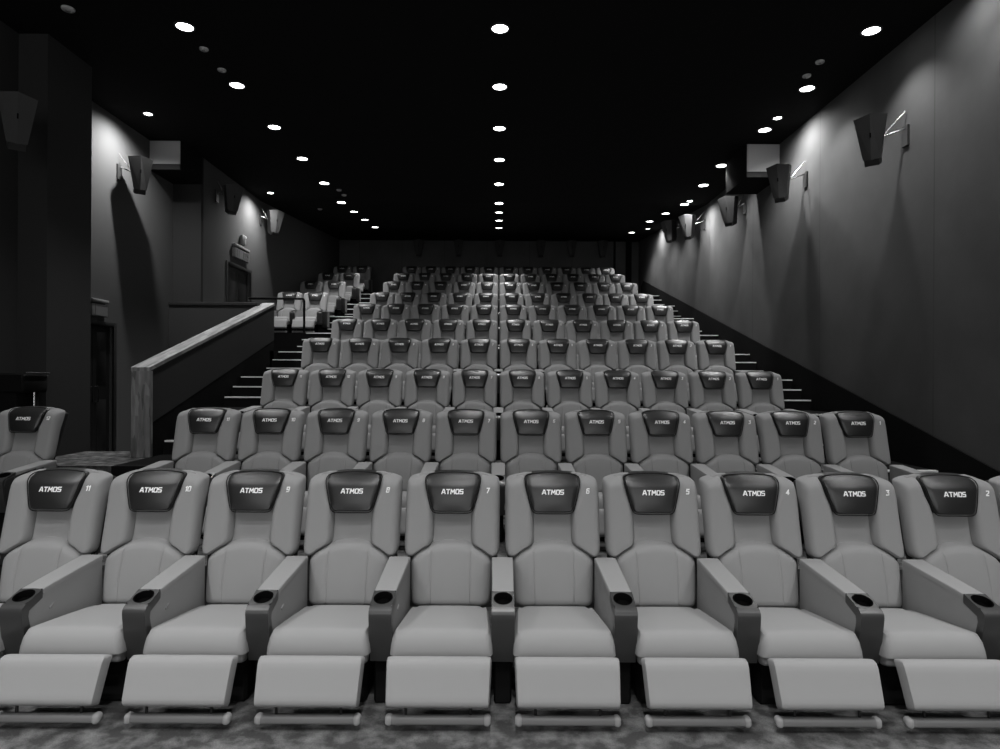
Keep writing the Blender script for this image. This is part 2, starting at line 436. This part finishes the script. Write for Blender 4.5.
    if outer:
        p = MB(); e = cx+s*.053; x0, x1 = sorted((e, e+s*.014))
        q = round_poly([(.37, .60, .05), (.36, .20, .03), (-.30, .20, .06), (-.352, .50, .04), (-.33, .57, .03), (-.19, .59, .01), (.30, .655, .04)])
        p.prism(q, x0, x1, inset=.004); p.build('side_panel', M['shell'], arm)
    return arm

proto, bol = make_recliner()
right_bvh = mesh_bvh(bol[1])
make_arm(proto, 1)
num_mesh = {}
for n_ in range(1, 14):
    o = conform('seat_number', lettering(str(n_), .029, w=1.6, gap=1.8, shear=.15), .240, 1.084, right_bvh, M['print_'], None)
    num_mesh[n_] = o.data; bpy.data.objects.remove(o)
# arm variants, hidden away as data only: built on a temporary root
tmp = empty('spare', (0, 0, 0))
arm_left_outer = make_arm(tmp, -1, True)
arm_right_outer = make_arm(tmp, 1, True)

HEAD = [4.35, 6.67, 9.12, 10.98, 12.90, 14.83, 16.75, 18.66, 20.53, 22.40]
FL = [0, .32, .775, 1.34, 1.85, 2.375, 2.90, 3.475, 4.025, 4.57]
EDGE = [None]+[h-1.5 for h in HEAD[1:]]
ROWW = ['front', 'second', 'third', 'fourth', 'fifth', 'sixth', 'seventh', 'eighth', 'ninth', 'last']
ORD = {1: 'first', 2: 'second', 3: 'third', 4: 'fourth', 5: 'fifth', 6: 'sixth', 7: 'seventh', 8: 'eighth', 9: 'ninth', 10: 'tenth', 11: 'eleventh'}
first = True
def place(row, num, X, label, group, left=False, right_outer=False):
    global first
    if first: r = proto; first = False
    else: r = dup(proto)
    for ch in list(r.children):
        if ch.name.startswith('seat_number'): bpy.data.objects.remove(ch)
    # swap the shared right arm for the row-end one
    if right_outer:
        for ch in list(r.children):
            if ch.name.startswith('armrest'):
                for g in list(ch.children): bpy.data.objects.remove(g)
                bpy.data.objects.remove(ch)
        dup(arm_right_outer, r)
    if left: dup(arm_left_outer, r)
    o = bpy.data.objects.new('seat_number', num_mesh[num]); COL.objects.link(o); o.parent = r
    if num >= 10 or row == 0: pass
    r.location = (X, HEAD[row]-.45, FL[row])
    tag(r, label, 'recliner', group)
    return r
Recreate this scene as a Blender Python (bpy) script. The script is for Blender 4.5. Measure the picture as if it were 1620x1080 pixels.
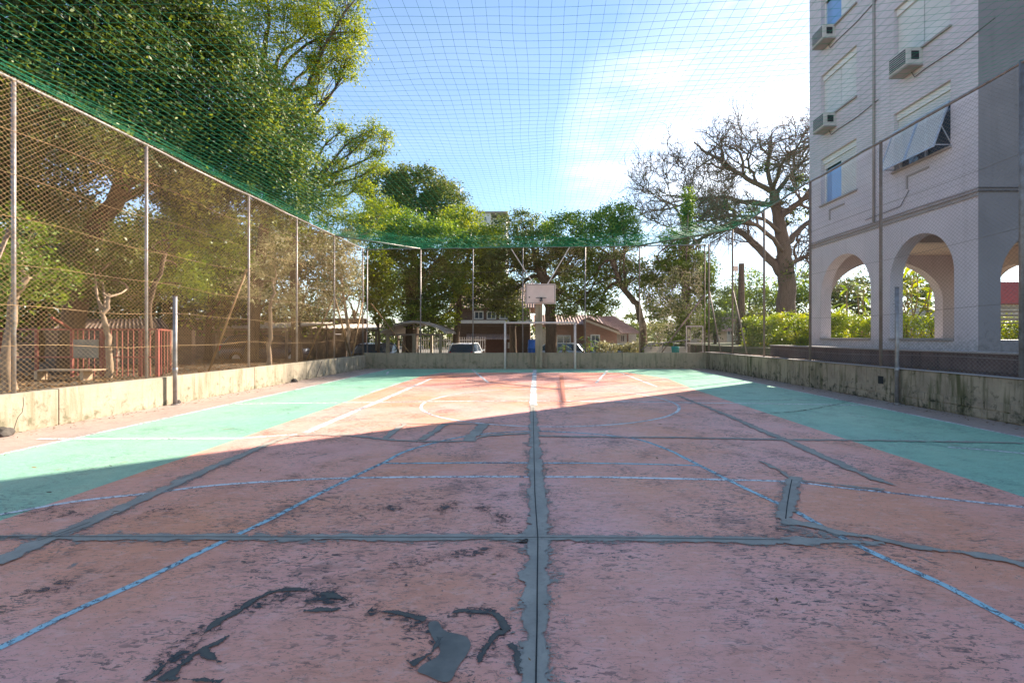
import bpy, math, random
import numpy as np
from mathutils import Vector, Matrix, noise as mnoise

# ------------------------------------------------------------------ start clean
for o in list(bpy.data.objects):
    bpy.data.objects.remove(o)
scene = bpy.context.scene
COL = scene.collection
rng = np.random.default_rng(7)
random.seed(7)
R = math.radians

# ------------------------------------------------------------------ camera
F, VX, VY, H = 765.0, 846.0, 533.5, 1.38       # pixels (1620 wide), vanishing point, camera height
cam_d = bpy.data.cameras.new('camera')
cam = bpy.data.objects.new('camera', cam_d)
COL.objects.link(cam)
cam.location = (0, 0, H)
cam.rotation_euler = (R(90), 0, 0)
cam_d.sensor_width = 36.0
cam_d.lens = 36.0 * F / 1620
cam_d.shift_x = (810 - VX) / 1620
cam_d.shift_y = -(540 - VY) / 1620
cam_d.clip_start = 0.05
cam_d.clip_end = 2000
scene.camera = cam

# ------------------------------------------------------------------ sky, sun, exposure
SUN_AZ, SUN_EL = R(49.5), R(31)               # azimuth to the right of straight ahead (+Y)
w = bpy.data.worlds.new('World')
scene.world = w
w.use_nodes = True
nt = w.node_tree
nt.nodes.clear()
out = nt.nodes.new('ShaderNodeOutputWorld')
bg = nt.nodes.new('ShaderNodeBackground')
bg.inputs['Strength'].default_value = 0.09
sky = nt.nodes.new('ShaderNodeTexSky')
sky.sky_type = 'NISHITA'
sky.sun_disc = False
sky.sun_elevation = SUN_EL
sky.sun_rotation = SUN_AZ
sky.altitude = 20
sky.air_density = 1.0
sky.dust_density = 0.15
sky.ozone_density = 2.2
tc = nt.nodes.new('ShaderNodeTexCoord')
mp = nt.nodes.new('ShaderNodeMapping')
mp.inputs['Rotation'].default_value = (0.15, 0.25, R(-30))
mp.inputs['Scale'].default_value = (1.0, 2.6, 4.6)
n1 = nt.nodes.new('ShaderNodeTexNoise')
n1.inputs['Scale'].default_value = 1.7
n1.inputs['Detail'].default_value = 7
n1.inputs['Roughness'].default_value = 0.55
n1.inputs['Distortion'].default_value = 0.35
cr = nt.nodes.new('ShaderNodeValToRGB')
cr.color_ramp.elements[0].position = 0.46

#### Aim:
Copy each line of the records containing the string "this".

#### Completed task:
Keep writing the Blender script for this image. This is part 2, starting at line 436. This part finishes the script. Write for Blender 4.5.
Recreate this scene as a Blender Python (bpy) script. The script is for Blender 4.5. Measure the picture as if it were 1620x1080 pixels.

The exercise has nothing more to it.